(begin)

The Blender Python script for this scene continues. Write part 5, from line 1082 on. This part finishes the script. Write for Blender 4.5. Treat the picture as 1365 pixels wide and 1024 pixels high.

(end)
(begin)

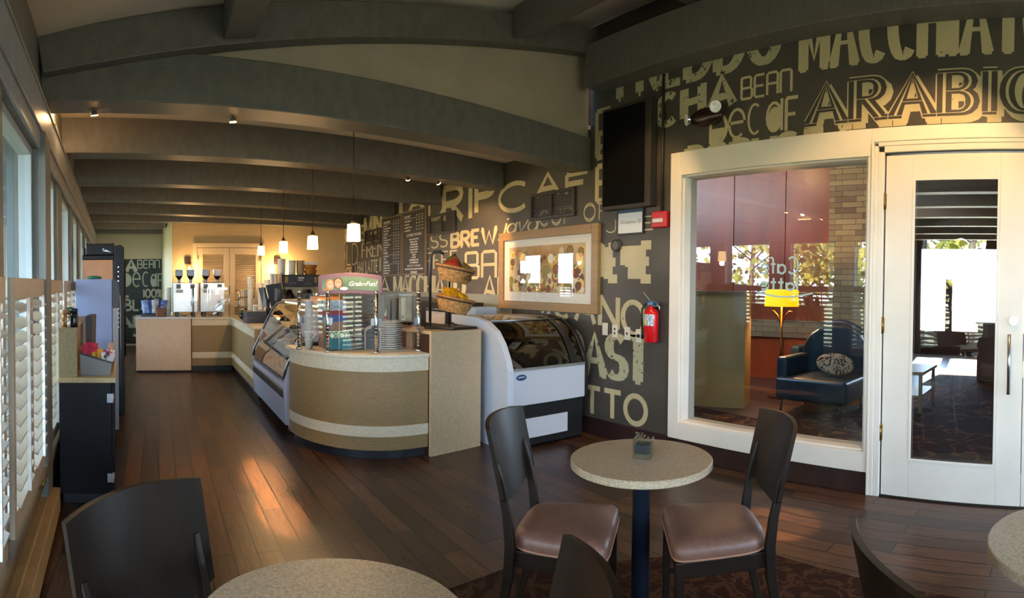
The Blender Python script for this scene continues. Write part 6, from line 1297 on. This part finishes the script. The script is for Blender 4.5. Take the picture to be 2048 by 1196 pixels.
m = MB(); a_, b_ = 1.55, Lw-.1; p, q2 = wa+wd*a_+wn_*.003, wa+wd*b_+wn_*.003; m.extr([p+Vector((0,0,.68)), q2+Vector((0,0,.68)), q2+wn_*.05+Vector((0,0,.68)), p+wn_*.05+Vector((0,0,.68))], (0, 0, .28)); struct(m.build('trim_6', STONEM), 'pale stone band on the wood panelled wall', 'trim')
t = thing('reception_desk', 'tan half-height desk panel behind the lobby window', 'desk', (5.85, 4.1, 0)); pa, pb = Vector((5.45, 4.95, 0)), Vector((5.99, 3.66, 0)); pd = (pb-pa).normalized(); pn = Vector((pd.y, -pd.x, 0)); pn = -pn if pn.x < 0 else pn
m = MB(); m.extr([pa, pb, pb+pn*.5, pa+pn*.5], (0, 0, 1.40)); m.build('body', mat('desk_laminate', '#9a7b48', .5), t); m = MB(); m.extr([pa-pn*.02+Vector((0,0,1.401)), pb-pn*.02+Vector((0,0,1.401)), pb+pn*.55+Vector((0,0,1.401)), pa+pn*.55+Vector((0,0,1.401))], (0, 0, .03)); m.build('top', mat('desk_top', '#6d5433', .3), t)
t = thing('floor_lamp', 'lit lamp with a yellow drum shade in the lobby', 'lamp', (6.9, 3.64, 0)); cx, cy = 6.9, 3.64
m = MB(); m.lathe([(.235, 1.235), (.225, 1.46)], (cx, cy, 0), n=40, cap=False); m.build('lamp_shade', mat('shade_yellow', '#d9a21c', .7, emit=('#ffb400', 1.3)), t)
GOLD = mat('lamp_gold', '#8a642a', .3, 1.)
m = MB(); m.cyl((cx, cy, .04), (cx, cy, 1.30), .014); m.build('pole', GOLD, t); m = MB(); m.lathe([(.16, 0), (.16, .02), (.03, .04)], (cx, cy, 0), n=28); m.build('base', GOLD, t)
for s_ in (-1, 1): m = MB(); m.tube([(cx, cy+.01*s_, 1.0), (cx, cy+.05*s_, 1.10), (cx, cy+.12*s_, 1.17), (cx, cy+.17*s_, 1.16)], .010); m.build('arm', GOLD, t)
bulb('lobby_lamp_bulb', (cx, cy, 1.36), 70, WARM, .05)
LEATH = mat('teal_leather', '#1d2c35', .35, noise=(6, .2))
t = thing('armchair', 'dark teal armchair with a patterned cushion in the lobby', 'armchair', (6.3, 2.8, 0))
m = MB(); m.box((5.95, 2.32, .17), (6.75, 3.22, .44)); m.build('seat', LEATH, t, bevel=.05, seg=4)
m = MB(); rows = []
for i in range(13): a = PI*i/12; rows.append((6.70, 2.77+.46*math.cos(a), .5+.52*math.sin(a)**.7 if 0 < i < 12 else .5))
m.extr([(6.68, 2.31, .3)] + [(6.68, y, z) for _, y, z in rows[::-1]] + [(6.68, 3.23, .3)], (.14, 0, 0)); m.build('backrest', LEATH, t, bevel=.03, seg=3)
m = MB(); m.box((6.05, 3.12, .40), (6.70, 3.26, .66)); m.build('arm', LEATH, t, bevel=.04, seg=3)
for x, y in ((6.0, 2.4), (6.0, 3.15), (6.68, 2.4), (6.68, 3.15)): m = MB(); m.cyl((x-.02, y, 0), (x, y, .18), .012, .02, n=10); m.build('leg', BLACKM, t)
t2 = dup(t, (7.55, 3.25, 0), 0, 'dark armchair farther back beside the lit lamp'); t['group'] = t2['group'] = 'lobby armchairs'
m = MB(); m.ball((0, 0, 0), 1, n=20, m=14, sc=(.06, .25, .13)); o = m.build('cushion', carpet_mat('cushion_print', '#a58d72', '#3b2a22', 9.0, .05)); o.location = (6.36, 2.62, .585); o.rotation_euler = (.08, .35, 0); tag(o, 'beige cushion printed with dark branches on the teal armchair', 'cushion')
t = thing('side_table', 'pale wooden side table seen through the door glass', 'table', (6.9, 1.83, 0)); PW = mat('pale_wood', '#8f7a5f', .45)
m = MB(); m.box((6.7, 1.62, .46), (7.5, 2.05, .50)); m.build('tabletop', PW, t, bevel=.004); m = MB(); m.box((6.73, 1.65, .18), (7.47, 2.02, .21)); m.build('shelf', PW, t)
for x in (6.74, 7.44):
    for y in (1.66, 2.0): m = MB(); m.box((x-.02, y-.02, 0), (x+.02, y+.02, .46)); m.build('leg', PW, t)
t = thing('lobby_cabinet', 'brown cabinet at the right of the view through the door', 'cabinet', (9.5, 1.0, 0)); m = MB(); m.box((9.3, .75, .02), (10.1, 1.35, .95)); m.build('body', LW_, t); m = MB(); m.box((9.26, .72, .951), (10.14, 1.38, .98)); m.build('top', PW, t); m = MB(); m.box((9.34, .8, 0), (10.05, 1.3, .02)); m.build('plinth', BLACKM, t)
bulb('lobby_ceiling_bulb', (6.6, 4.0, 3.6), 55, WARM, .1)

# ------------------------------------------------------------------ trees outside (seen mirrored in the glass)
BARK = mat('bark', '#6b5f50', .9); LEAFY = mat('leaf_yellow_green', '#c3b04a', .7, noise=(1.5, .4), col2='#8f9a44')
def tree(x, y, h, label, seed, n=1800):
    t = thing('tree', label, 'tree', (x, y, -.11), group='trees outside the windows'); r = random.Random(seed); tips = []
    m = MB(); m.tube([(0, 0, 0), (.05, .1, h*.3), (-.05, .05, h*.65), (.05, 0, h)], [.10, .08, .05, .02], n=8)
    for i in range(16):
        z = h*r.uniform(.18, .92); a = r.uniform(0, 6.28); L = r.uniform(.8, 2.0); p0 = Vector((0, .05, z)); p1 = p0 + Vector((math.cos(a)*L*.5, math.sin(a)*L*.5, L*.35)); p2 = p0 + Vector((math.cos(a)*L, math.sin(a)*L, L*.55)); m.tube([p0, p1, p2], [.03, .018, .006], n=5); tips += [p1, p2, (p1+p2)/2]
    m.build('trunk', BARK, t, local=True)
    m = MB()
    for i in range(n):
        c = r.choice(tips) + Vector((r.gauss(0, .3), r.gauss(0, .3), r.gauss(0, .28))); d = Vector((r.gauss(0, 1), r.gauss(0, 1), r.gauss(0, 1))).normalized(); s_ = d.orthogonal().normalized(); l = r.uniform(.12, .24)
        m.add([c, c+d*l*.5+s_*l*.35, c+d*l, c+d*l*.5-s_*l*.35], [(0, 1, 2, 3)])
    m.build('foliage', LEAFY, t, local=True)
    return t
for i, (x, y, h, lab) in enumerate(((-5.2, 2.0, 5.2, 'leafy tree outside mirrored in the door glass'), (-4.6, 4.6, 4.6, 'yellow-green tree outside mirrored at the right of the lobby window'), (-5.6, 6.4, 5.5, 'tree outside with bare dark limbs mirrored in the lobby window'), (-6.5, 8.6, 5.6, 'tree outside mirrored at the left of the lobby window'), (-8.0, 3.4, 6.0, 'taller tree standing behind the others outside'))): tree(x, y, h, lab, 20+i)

(end)
(begin)

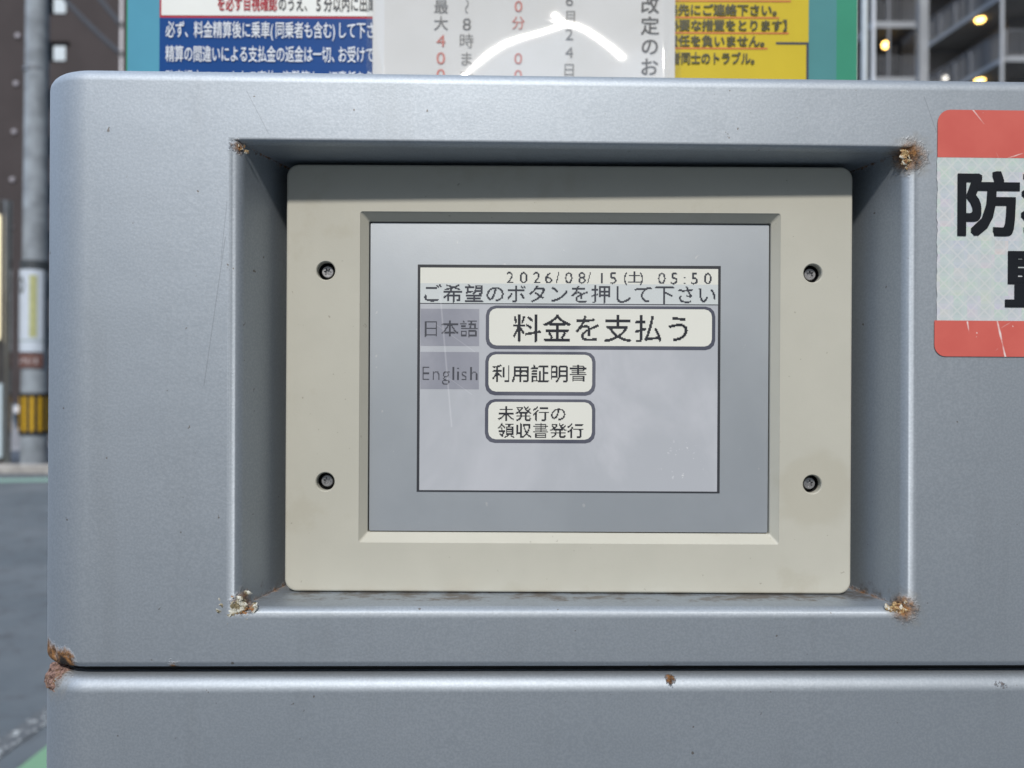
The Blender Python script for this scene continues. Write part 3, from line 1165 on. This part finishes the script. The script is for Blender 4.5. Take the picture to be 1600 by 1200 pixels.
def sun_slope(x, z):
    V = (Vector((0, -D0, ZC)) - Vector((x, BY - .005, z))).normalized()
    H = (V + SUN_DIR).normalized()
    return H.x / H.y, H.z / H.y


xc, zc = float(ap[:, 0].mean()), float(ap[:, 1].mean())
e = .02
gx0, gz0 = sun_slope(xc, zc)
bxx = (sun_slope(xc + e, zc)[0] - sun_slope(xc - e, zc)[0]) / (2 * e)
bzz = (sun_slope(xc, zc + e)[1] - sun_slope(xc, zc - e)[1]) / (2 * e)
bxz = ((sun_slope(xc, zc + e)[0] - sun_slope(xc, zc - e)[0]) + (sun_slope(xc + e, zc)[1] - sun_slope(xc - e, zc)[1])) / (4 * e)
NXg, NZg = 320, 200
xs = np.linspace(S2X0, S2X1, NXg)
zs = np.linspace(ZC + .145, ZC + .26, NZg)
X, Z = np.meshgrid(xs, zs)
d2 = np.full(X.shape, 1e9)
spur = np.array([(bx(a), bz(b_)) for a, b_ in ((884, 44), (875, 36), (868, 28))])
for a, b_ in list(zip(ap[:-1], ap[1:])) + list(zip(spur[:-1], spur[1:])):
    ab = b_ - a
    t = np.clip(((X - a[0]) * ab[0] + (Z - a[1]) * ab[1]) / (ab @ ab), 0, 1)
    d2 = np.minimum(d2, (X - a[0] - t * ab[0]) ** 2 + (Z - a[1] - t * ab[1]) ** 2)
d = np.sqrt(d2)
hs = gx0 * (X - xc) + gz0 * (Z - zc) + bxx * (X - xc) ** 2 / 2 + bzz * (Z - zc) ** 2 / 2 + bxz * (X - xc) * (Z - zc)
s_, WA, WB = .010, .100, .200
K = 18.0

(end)

Copy each line of the listing that holds the word "from".

Written solution:
The Blender Python script for this scene continues. Write part 5, from line 1082 on. This part finishes the script. Write for Blender 4.5. Treat the picture as 1365 pixels wide and 1024 pixels high.
The Blender Python script for this scene continues. Write part 6, from line 1297 on. This part finishes the script. The script is for Blender 4.5. Take the picture to be 2048 by 1196 pixels.
The Blender Python script for this scene continues. Write part 3, from line 1165 on. This part finishes the script. The script is for Blender 4.5. Take the picture to be 1600 by 1200 pixels.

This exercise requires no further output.